“Transcribing, translating, and free-associating live—there was no time to sit with our thoughts. We were forced to reflect as we went, in God mode, getting it all down for posterity. A syndrome I called documentia.”

Claire L. Evans is a writer and musician based in Los Angeles. She is the singer and coauthor of the Grammy-nominated pop group YACHT, and the founding editor of Terraform, VICE‘s science-fiction vertical. She is also the former futures editor of Motherboard, and a contributor to VICE, Rhizome, The Guardian, and many other publications. Her 2018 book, Broad Band, tells the history of the female visionaries at the vanguard of technology and innovation.

For two weeks we lived the MUTEK Forum, documenting talks, roundtables, and workshops in real time. I’ll spare you our big takeaways from the Forum itself—the palpable excitement about decentralization, the collective desire to reframe artificial intelligence as tool and collaborator, or the eternal tension between the humanities and the sciences—as these are all contained in our sprawling dossier, in the form of soundbites and learnings. Instead I want to focus on the act of recording itself.

The MUTEK Recorder was a real-time publishing experiment. We worked under the watchful eye of the clock: up first thing in the morning and right into the thick of it, transcribing, translating, and free-associating live, synthesizing disparate conversations in time for an afternoon broadcast. There was no time to sit with our thoughts; we were forced to reflect as we went, in God mode, getting it all down for posterity. For something that required total presence, it was oddly dissociative.
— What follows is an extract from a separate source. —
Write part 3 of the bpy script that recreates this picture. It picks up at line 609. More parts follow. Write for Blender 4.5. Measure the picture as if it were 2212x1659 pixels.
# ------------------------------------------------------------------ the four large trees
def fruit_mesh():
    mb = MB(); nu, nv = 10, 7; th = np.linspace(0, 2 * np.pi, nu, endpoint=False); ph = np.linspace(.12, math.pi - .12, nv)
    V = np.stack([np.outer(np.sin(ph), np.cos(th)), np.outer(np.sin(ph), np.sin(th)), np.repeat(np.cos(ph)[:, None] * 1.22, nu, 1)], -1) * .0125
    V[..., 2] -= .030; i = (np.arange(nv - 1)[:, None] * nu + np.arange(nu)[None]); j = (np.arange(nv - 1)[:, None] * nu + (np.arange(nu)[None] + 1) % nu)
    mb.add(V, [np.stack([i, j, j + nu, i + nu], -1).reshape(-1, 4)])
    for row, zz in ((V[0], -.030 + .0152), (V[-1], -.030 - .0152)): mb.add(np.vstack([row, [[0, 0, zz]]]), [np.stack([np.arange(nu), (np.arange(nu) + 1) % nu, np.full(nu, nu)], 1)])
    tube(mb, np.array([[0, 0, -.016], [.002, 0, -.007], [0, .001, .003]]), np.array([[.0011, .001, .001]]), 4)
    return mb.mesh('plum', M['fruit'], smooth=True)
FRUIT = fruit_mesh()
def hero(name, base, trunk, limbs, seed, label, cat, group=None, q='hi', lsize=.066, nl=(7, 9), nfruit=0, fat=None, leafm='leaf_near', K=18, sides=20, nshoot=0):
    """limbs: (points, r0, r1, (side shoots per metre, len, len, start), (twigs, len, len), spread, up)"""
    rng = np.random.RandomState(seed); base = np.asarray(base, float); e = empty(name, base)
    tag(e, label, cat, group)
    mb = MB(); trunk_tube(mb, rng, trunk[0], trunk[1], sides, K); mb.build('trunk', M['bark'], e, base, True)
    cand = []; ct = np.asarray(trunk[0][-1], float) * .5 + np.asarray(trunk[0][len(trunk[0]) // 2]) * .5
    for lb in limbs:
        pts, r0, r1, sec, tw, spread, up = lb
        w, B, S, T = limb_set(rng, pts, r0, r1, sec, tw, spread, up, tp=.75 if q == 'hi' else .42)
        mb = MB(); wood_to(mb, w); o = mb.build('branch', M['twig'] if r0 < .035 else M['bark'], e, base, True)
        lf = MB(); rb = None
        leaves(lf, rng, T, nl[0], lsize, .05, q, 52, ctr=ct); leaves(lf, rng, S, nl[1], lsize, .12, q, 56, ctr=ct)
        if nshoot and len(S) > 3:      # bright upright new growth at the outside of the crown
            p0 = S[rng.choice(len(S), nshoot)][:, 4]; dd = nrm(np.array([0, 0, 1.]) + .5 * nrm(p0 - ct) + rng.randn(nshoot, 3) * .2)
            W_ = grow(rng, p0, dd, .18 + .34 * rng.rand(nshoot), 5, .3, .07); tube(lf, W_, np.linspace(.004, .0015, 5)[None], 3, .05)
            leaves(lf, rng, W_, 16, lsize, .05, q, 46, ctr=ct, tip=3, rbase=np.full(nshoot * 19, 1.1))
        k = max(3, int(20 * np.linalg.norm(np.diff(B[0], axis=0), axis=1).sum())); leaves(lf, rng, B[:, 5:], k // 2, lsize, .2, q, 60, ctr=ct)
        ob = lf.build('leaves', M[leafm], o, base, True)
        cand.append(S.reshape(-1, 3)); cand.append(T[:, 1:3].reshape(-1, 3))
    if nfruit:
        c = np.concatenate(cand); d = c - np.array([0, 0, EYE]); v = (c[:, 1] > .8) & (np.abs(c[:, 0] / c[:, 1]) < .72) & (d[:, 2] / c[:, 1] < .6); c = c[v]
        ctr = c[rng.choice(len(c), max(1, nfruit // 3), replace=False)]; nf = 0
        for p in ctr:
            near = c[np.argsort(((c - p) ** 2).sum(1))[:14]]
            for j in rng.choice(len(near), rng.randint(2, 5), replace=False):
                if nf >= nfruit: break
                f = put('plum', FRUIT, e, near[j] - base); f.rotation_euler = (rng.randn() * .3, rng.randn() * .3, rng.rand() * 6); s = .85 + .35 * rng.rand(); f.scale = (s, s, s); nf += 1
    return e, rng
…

We were in the moment, at a distance. Jokingly, I called our syndrome documentia.

In his opening keynote, Benjamin Bratton cited Derrida: “the archive is a promise to the future that the present time will make itself accountable,” he said. “It can also be a technology to ensure that the future is even possible in the first place.” I wonder if our work recording MUTEK is quite the same as an archive. By virtue of how quickly we worked, we could never claim to have produced something so complete. And our small group, each of us guided by of our own interests, interpreted the Forum’s conversations subjectively.

I couldn’t help but spin up anecdotes from my own research, for example, or pull references from my library shelves. The practice of recording in this way became self-reflexive. A panel about sound intensity in electronic music awoke my tinnitus, reminding me of the obliterating drone of a NASCAR race; a conversation about procedural game maps conjured the time, years ago, that a friend and I tried to swim across the ocean in Grand Theft Auto V.

“The practice of recording in this way became self-reflexive. A panel about sound intensity in electronic music awoke my tinnitus, a conversation about procedural game maps conjured the time that I tried to swim across the ocean in Grand Theft Auto V.”

Maybe what we produced was not an archive at all, but a memory palace. The Romans called it the “method of loci,” of places: to remember things, imagine them in the rooms of a house you know well, then wander its halls, recalling. Roman orators would prepare long speeches in the rooms of imagined houses; each orator had their own memory palace, an empty architecture that could be filled and filled again with new ideas. In the modern world, we have little need for such techniques, which emerged before writing. But the mechanism retains its archaic power.

The Romans enlisted their greatest technology, architecture, in the service of memory; perhaps our virtual architecture—a dossier, embedded on the World Wide Web—could do the same. I might wander these rooms in a year and remember the conversations that echoed within, which in turn may invite their own memories, their own interpretations. I might also find new tenants in their place: the foundations of the Web are never solid.

Of course, there are other, fine approaches. Our guests were generous enough to share a few: Mindy Seu builds archives, Xiaowei Wang uses recipes to record in the field, and Tim Maughan captures the present in science fiction stories. We all have our tools for thinking, each with their own shape. Perhaps by including all of these approaches, our Recorder was something more like a toolbox—a collection of strategies, suited to different applications, stress-tested and ready to work. Perhaps the mark of a successful project is how well it resists being defined by such neat metaphors.

“Maybe what we produced was not an archive at all, but a memory palace. I might wander these rooms in a year and recall the conversations that echoed within, which in turn may invite their own memories, their own interpretations.”